Article 124 of the Constitution lays down the process for the selection of SC and HC judges, saying that the President of India shall shall make the appointments after consulting with the Chief Justice of India and other SC and HC judges as he considers necessary. Over the years, a Collegium system has taken shape, which mandates that a panel led by the CJI and composed of four other senior-most SC judges will make recommendations to the President for the naming of SC and HC judges.

There is no procedure laid down for the appointment of the CJI, but the convention that has come to be accepted is for the outgoing CJI to name his successor, which is strictly expected to be the senior-most judge in terms of years served as an SC judge. However, there have been two occasions, in the 1970s, when the senior-most judge was superseded for the top post.

What Was The NJAC Controversy?

Seeking to replace the Collegium system, the Centre in 2014 had set up the National Judicial Appointments Commission (NJAC) with amendments of the Constitution brought in to lay down a fresh procedure for the selection of judges. Instead of the Collegium, the Centre proposed a panel comprising the CJI as its chairperson and two other senior-most judges of the SC, the Union Law Minister, the Leader of Opposition in Lok Sabha and two other eminent personalities whose names were to be recommended by the Prime Minister.

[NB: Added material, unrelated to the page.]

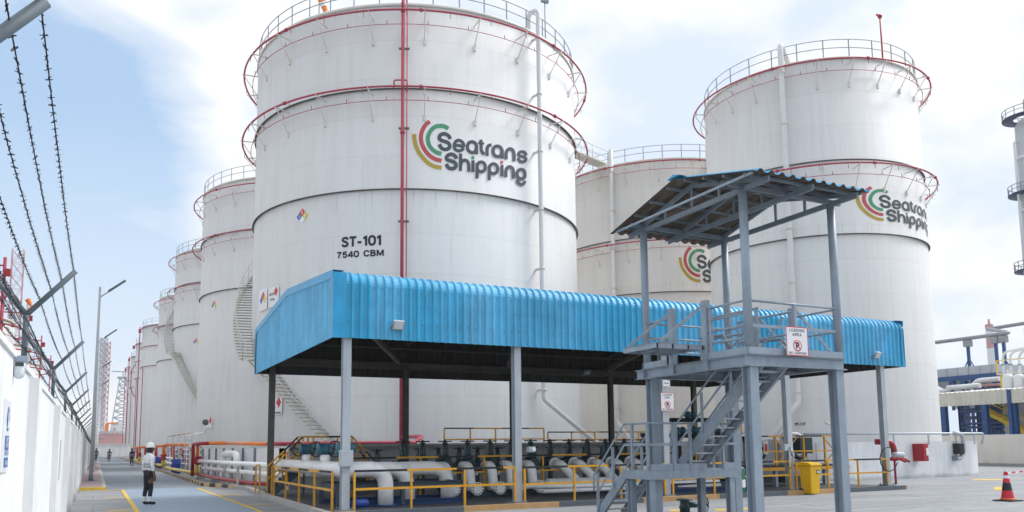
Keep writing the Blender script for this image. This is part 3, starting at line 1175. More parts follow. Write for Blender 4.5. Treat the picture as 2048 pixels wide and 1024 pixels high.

But the legislations were challenged in SC on grounds of unconstitutionality and a five-judge bench of the apex court ruled that the involvement of the Union executive in deciding the composition of the NJAC, and their involvement, thus, injudicial appointments, violated the independence of the judiciary. The held in its 2015 judgment that appointments of judges through NJAC violated the principle of separation of powers, which is a basic feature of the Constitution.

What Has Been The Situation Like?

The recommendation of the collegium is made to the Union Law Ministry, which then forwards the names to the PM, which then are passed on to the President. The Centre can send back a name forwarded by the Collegium, but if the name is sent back again, the government has to clear it. However, there is no fixed timeline within which a name has to be recommended and cleared for the appointment of a judge.

Among the nine names recommnded by CJI Ramana is that of Justice BV Nagarathna of the Karnataka High Court who, if elevated, can become the first woman CJI.

Since the NJAC issue, successive CJIs have taken up the delay by the Centre on clearing names recommended by it only for the Centre to put the ball back in the top judiciary’s court, leading to an “unseemly blame-game between the government and the collegium through sworn affidavits".

Therefore, CJI Ramana’s move to send names for fresh appointments has been described as ending a “logjam" on the selection of judges.